Q: Your organization did make a big investment in Ohio in the 2022 midterms without much to show for it. How do you account for that?
Paris: Our focus was in down-ballot races, so we see it a little bit differently. One of our huge focuses was the state school board election, for example, and we were able to flip three seats. We also really focus on long-term results and building up support in suburban areas all across the state where we are going to need it. In a state like Ohio, you need strong support in cities, urban, and rural areas. But accounting for the suburbs, all of the suburban counties except for one did move bluer in the 2022 cycle. At the House of Representative level, we picked up three seats.
Q: In your experience, what progressive policies seem to be the most effective in limiting the appeal of the conservative education movement?
Paris: Supporting public education instead of undermining it. Supporting teachers instead of undermining them. Providing support for new moms instead of making their lives more difficult. So many of us are in this sandwich generation, raising children while also caring for parents. Recognizing that reality and passing family-friendly policies that are consistent with that is something women are absolutely paying attention to. And then, proactively protecting reproductive rights.

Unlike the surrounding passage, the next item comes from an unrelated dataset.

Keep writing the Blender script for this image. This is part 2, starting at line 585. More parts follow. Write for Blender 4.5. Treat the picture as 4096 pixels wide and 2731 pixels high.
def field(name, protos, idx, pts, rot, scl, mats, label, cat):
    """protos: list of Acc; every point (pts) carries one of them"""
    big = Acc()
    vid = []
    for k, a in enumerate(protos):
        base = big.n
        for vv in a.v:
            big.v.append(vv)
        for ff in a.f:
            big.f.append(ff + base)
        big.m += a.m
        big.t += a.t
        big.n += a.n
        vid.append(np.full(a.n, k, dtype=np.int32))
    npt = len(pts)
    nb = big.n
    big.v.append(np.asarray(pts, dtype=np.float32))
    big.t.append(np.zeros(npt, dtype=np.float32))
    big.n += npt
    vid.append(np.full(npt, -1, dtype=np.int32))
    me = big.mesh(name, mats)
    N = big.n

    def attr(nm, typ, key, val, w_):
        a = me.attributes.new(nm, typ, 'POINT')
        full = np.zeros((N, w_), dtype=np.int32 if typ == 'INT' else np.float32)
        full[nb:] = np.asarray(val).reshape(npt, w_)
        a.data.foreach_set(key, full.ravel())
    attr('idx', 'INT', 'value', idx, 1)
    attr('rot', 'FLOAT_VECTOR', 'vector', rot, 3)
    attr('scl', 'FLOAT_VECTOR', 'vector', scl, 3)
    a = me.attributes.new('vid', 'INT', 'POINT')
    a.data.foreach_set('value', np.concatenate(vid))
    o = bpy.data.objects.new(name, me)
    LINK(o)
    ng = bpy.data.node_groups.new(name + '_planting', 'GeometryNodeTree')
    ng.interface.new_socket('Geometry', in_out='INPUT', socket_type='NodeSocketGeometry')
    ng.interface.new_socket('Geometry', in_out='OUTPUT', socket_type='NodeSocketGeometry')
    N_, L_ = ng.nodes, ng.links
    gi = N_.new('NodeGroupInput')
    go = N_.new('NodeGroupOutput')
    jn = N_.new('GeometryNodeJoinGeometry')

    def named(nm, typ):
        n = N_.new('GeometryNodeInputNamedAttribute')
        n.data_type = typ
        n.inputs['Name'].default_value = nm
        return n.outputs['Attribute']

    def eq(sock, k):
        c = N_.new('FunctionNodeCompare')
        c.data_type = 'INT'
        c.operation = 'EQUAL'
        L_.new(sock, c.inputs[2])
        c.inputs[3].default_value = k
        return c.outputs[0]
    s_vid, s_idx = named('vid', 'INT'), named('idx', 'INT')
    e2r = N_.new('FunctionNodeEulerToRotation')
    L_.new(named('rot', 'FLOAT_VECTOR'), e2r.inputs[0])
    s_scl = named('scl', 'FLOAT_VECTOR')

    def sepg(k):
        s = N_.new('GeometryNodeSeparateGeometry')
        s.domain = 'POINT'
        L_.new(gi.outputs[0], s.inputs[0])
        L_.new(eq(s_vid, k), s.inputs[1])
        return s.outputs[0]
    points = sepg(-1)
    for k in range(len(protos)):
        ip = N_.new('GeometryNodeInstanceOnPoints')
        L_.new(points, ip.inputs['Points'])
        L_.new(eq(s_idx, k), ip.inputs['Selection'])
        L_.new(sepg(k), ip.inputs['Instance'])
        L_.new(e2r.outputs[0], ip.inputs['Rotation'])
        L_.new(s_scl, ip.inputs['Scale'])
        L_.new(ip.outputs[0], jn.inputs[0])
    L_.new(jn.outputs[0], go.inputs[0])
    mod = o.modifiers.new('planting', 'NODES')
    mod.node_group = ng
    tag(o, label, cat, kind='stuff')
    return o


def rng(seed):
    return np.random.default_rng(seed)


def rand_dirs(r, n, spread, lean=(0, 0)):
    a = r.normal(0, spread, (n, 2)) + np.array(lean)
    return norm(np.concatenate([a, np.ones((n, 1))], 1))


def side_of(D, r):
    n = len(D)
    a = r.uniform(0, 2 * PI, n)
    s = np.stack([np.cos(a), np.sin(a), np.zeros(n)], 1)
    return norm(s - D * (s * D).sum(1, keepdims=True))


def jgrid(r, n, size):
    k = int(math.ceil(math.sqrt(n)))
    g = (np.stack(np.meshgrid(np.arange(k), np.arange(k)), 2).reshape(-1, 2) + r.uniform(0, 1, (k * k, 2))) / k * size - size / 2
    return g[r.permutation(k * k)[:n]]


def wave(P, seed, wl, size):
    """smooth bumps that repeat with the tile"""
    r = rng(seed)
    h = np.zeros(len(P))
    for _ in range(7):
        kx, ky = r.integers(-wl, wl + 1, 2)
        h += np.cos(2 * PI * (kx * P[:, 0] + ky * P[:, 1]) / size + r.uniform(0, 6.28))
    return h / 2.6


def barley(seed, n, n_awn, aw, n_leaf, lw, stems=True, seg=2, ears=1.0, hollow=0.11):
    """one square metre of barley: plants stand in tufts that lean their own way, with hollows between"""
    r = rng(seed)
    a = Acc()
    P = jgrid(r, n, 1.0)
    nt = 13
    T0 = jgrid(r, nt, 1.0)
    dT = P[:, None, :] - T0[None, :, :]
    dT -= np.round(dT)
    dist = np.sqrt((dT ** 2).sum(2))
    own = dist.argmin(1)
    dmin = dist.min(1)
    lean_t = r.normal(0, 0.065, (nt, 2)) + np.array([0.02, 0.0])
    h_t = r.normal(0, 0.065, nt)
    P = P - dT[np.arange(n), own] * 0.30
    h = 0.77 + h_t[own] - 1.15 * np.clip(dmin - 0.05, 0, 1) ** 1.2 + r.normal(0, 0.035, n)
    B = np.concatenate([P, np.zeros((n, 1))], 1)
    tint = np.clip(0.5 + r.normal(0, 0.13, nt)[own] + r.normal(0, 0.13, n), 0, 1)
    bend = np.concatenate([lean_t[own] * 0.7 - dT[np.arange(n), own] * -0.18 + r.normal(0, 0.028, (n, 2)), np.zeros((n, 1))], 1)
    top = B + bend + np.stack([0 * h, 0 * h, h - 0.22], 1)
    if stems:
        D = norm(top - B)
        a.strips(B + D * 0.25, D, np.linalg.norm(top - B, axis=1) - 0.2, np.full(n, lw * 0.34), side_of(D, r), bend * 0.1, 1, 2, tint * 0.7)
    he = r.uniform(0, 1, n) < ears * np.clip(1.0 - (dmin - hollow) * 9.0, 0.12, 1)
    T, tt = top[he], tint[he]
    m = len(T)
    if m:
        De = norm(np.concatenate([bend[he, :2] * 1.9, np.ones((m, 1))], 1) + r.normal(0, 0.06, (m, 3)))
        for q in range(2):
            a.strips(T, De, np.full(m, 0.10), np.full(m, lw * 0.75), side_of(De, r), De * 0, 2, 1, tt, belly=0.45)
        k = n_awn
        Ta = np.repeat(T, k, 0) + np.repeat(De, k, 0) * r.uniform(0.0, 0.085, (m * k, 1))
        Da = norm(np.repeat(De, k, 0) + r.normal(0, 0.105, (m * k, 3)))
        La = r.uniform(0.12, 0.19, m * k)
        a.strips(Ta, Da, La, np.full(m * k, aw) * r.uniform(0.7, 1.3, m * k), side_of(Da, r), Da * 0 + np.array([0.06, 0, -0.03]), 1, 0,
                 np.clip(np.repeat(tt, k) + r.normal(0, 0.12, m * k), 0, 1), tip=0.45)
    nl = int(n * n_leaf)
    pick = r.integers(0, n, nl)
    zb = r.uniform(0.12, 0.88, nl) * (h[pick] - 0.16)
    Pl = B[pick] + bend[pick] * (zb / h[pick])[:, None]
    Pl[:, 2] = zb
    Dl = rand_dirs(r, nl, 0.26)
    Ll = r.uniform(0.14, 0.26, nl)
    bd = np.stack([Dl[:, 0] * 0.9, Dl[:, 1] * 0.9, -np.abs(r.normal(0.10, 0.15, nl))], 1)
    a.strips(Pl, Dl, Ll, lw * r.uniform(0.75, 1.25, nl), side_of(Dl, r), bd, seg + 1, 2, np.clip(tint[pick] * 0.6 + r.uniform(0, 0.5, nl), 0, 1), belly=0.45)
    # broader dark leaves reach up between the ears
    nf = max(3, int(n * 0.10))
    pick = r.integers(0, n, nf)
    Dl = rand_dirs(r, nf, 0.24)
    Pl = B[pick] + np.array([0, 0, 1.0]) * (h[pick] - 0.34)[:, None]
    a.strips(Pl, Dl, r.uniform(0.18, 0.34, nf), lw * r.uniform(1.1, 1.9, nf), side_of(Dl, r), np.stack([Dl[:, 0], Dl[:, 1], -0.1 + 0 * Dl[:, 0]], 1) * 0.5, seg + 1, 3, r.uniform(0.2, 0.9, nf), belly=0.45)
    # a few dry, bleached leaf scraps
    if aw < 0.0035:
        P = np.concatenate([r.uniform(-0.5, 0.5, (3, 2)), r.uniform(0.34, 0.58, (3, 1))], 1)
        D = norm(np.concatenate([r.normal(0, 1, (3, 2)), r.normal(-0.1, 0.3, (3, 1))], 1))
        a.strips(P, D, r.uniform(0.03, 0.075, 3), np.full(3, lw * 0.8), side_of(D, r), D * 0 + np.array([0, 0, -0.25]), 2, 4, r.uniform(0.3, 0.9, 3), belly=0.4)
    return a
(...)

For so long, abortion was seen as one of those issues that people said, “Let’s not really talk about that.” I think that was a huge mistake. Now that Roe has been overturned, the ground has shifted. Democrats need to step up and get serious about protecting that right.
Q: Are there any new points you want to raise or old ones you want to reemphasize?
Paris: I just always like to try to emphasize that, in the mainstream media, the term suburban women is used as a euphemism for white women. And we think that so much of our strength is in what a diverse community we are. Suburban women are racially diverse. We don’t live in perfect houses with white picket fences, and we come from all political backgrounds, too. All of those things bring a lot of opportunity and power and responsibility to reach out to one another and help create the communities we actually want to live in.